A TINTED-PLASTER BUST OF MADAME DE WAILLY
A TINTED-PLASTER BUST OF MADAME DE WAILLY

AFTER PAJOU, FRENCH, 19TH CENTURY

Details
A TINTED-PLASTER BUST OF MADAME DE WAILLY
AFTER PAJOU, FRENCH, 19TH CENTURY
Depicted dexter and half draped in a robe, on a later pink granite socle and a later floral-cast ormlou-mounted rouge griotte marble fluted columnar pedestal base and modern wood plinth, insribed 'Pajou.f.178(4?)' and the remains of a paper label typed '...Wailly by Pajou' and marked in black chalk '5694'
23 in. (58.5 cm.) high; 74 in. (188 cm.) high overall

Lot Essay

Adélaide-Flore Belleville was the wife of the architecte du Roi Charles de Wailly (1730-1798), one of Pajou's closest friends. They had known each other since their tours to Rome. De Wailly built two neighboring houses on land he owned, one for each family, on the Rue de Penthièvre in Paris.

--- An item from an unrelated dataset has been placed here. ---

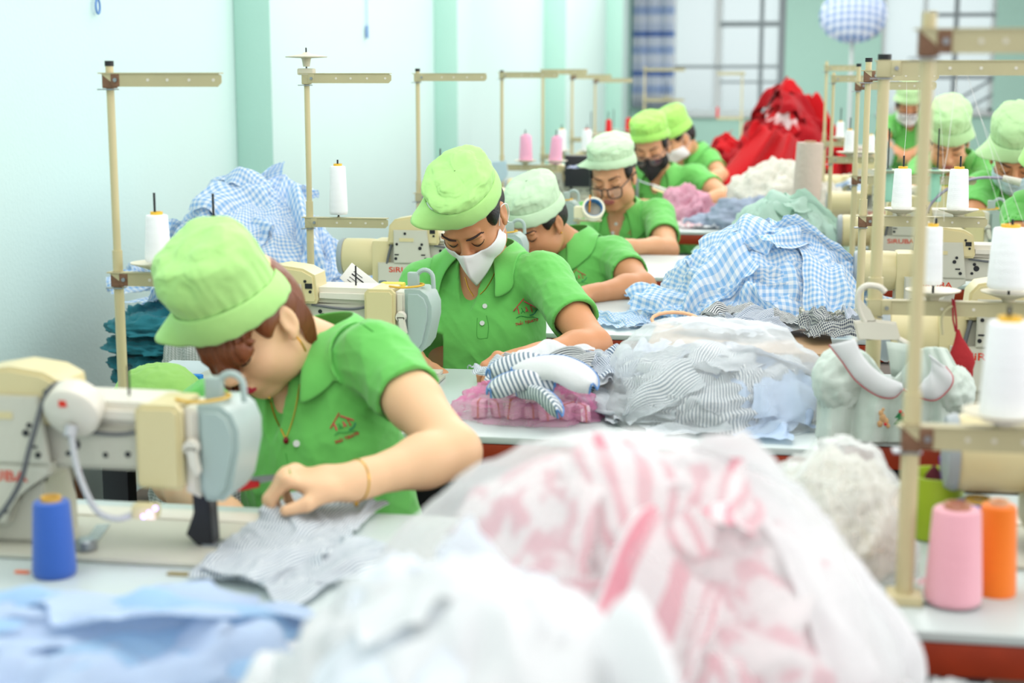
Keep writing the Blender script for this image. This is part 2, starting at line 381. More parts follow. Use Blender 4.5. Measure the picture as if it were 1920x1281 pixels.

This bust is the pair to the bust of Charles de Wailly executed by the Pajou atelier in 1789. The original marble bust of Madame de Wailly, also dated 1789, is now in the Metropolitan Museum of Art, New York. For a discussion of the plaster and terracotta versions, see Augustin Pajou, Royal Sculptor: 1730-1809, New York and Paris, 20 October 1997 - 19 January 1998 and 26 February - 24 May 1998, pp. 267-268, fig. 714.